Research Summary: An Empirical Study on Ethereum Private Transactions and the Security Implications

Nice summary, @MiaZmy , it was nice reading your summary, I think I see the reason why the author proposed private transactions, the reason was to help protect transactions from being attacked. To help a future reader to appreciate this topic, I think I have to define what private transactions means in this context. A private transaction is a special transaction that can be sent directly to miners, bypassing the public mempool by doing so, such transactions remain private (i.e., only present in the target miner’s mempool) until they are posted by the target miner, and cannot be monitored by others. As a result, attackers cannot see these transactions in their mempool, thus thwarting the attacks. I further noticed in this paper that 2.6% private transactions senders earned more than ten ETH as profits via MEV Bots. Attackers have already utilized private transactions to launch attacks, in these attacks, the attackers paid a large amount to the miner as a bribe to get their transactions executed.
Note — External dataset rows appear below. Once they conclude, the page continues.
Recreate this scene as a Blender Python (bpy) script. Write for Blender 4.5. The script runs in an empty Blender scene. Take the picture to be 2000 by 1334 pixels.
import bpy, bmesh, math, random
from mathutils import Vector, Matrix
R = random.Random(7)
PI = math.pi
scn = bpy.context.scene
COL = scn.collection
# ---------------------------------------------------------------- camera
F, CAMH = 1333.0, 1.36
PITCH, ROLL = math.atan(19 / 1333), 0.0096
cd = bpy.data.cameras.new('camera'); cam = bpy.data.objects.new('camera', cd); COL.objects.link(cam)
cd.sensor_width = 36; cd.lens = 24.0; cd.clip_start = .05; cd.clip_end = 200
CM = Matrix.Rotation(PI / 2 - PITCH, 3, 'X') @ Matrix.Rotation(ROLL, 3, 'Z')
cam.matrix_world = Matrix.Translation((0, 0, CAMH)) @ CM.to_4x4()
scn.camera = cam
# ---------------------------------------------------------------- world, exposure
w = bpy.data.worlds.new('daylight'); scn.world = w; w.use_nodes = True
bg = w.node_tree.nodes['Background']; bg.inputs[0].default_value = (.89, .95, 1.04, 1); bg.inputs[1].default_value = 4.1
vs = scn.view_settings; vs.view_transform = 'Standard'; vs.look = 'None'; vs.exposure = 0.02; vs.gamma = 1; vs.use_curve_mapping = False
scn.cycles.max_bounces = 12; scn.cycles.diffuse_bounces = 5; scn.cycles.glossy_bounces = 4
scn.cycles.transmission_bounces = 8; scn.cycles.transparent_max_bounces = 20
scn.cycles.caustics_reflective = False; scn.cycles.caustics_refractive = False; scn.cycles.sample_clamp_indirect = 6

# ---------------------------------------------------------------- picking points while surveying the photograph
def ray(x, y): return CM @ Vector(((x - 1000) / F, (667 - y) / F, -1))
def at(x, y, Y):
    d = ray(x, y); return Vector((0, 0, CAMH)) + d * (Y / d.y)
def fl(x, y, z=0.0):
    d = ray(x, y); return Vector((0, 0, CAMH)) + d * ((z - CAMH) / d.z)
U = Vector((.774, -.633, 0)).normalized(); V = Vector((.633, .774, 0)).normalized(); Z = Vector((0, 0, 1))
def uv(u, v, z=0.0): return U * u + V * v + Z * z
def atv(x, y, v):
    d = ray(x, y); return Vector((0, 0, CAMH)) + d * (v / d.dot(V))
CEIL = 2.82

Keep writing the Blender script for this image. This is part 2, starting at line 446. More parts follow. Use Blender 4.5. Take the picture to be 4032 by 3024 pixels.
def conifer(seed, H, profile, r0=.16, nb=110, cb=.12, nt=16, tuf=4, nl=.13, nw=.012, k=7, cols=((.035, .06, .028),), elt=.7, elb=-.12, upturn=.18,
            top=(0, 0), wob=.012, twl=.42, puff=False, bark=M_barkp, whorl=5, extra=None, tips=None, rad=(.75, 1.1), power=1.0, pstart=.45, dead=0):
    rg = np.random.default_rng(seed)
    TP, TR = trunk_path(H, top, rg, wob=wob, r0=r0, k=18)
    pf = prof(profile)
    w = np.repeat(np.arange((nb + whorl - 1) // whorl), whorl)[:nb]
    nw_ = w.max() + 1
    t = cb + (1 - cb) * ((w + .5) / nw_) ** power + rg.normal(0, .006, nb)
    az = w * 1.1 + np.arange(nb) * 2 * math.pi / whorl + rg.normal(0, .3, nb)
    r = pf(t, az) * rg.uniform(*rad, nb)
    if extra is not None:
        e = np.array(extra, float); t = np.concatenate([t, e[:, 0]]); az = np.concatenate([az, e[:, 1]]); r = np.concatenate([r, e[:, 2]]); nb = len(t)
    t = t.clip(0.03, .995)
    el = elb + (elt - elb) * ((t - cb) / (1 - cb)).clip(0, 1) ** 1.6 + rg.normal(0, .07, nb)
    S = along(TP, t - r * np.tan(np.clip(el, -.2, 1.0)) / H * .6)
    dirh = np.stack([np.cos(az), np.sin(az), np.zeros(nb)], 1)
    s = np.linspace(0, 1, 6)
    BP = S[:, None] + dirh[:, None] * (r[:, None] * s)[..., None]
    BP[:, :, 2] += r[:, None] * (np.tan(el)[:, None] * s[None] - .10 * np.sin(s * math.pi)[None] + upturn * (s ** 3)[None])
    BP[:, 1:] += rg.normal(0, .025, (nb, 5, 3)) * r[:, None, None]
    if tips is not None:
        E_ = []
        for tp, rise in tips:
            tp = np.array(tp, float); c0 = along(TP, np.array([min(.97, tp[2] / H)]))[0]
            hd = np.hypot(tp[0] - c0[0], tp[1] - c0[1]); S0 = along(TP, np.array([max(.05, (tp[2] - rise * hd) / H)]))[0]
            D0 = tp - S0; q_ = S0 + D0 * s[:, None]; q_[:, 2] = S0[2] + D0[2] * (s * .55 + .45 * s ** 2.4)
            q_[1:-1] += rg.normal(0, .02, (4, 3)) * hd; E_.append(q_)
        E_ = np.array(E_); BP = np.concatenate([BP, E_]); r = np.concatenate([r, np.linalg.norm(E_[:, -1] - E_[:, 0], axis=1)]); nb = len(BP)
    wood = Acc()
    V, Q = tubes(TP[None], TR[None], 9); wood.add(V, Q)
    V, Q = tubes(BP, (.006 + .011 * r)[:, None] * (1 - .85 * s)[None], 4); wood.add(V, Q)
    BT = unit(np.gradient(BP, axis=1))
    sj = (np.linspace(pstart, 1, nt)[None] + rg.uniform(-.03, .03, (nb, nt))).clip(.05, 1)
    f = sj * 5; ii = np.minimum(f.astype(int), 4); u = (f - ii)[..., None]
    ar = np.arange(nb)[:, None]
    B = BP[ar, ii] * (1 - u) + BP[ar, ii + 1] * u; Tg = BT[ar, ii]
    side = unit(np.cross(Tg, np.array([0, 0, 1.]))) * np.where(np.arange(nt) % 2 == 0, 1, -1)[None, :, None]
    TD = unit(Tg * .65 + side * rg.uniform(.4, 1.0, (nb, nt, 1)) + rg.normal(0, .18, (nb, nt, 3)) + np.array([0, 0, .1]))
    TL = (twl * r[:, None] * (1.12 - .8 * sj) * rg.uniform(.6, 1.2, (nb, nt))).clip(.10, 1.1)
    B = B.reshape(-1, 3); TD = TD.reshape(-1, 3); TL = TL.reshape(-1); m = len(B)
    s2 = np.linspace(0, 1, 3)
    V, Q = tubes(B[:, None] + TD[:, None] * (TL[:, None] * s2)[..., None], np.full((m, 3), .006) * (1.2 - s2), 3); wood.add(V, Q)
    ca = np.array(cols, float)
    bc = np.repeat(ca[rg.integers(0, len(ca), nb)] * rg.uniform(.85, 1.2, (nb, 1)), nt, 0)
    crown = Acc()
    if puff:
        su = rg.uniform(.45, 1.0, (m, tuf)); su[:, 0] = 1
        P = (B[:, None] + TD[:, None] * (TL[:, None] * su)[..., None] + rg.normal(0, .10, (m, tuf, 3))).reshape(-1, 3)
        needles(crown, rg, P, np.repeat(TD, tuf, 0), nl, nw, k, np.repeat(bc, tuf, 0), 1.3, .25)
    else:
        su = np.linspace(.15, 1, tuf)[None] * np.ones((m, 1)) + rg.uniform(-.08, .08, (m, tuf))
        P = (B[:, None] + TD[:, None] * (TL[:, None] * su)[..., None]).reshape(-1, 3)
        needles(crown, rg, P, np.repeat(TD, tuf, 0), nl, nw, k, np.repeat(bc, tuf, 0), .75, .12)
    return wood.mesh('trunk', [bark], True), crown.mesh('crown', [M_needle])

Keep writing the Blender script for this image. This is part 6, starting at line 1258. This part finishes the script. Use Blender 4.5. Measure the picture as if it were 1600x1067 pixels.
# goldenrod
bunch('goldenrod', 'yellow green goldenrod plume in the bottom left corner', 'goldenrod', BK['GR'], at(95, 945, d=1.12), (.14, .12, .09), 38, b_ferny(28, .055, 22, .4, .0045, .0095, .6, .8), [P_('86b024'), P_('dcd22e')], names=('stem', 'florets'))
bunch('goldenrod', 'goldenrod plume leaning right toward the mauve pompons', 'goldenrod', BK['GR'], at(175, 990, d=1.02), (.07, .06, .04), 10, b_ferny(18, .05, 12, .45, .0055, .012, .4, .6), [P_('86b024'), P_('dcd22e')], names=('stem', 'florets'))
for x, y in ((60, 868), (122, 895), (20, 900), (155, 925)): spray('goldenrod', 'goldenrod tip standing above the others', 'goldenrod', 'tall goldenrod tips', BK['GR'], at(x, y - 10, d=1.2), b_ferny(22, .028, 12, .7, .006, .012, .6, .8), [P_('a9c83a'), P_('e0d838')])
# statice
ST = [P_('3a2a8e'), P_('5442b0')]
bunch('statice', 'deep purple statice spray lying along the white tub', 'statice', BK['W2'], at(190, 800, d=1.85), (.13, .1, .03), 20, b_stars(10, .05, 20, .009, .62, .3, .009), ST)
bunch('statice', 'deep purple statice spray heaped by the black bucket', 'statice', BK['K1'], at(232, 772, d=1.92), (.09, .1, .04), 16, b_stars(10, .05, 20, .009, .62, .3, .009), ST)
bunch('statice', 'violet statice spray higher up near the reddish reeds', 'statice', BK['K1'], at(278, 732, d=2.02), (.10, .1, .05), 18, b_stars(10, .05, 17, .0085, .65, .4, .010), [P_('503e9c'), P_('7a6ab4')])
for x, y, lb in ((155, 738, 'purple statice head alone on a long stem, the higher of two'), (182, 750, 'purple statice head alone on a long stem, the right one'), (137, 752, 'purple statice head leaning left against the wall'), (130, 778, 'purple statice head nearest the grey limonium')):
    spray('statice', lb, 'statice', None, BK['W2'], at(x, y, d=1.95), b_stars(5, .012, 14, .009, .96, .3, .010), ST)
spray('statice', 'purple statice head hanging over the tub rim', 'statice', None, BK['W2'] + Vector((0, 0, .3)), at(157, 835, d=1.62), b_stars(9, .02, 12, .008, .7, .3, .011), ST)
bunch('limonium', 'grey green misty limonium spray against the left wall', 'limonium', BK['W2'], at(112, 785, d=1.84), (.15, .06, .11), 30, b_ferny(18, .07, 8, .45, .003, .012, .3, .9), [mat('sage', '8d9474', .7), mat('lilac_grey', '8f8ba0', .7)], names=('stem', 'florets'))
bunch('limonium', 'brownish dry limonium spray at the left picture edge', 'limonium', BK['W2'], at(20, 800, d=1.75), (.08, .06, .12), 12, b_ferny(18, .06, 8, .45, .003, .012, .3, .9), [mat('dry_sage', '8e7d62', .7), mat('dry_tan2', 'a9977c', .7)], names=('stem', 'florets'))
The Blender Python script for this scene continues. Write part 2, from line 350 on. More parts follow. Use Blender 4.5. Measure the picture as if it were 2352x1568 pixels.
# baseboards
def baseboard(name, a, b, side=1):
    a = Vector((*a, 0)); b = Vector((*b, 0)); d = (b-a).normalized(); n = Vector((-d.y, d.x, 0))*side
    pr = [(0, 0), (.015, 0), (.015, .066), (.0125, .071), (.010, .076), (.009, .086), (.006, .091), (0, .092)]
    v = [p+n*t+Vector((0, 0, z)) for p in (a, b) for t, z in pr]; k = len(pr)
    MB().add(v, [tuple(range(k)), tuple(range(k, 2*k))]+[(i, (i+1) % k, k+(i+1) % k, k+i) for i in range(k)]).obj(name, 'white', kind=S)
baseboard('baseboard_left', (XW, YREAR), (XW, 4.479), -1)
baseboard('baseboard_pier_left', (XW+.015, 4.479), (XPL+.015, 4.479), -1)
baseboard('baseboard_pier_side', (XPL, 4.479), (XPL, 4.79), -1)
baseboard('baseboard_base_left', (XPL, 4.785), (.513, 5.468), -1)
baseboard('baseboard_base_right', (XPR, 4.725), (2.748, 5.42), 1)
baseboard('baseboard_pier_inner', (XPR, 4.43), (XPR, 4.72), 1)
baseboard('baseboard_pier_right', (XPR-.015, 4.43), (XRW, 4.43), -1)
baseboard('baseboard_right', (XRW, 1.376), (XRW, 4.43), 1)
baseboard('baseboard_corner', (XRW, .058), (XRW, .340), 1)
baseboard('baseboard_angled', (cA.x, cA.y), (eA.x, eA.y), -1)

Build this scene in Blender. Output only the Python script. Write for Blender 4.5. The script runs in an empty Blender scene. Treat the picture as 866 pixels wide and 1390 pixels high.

According to the evaluation, the miner earned as high as 700 ETH for mining a single private transaction. This can lead to serious consensus security issues, such as the undercutting attacks. I think private transactions are not always private. Why? This is because the author observed that by running two Ethereum nodes in two continents for nine days, shows 4.3% private transactions in our mempool, which means that they are actually not private. I think users should proceed with caution when sending private transactions.

Finally, there is private transaction leakage at around 4.3% percentage. The leaked private transactions against their intentions and may harm the profits of their users.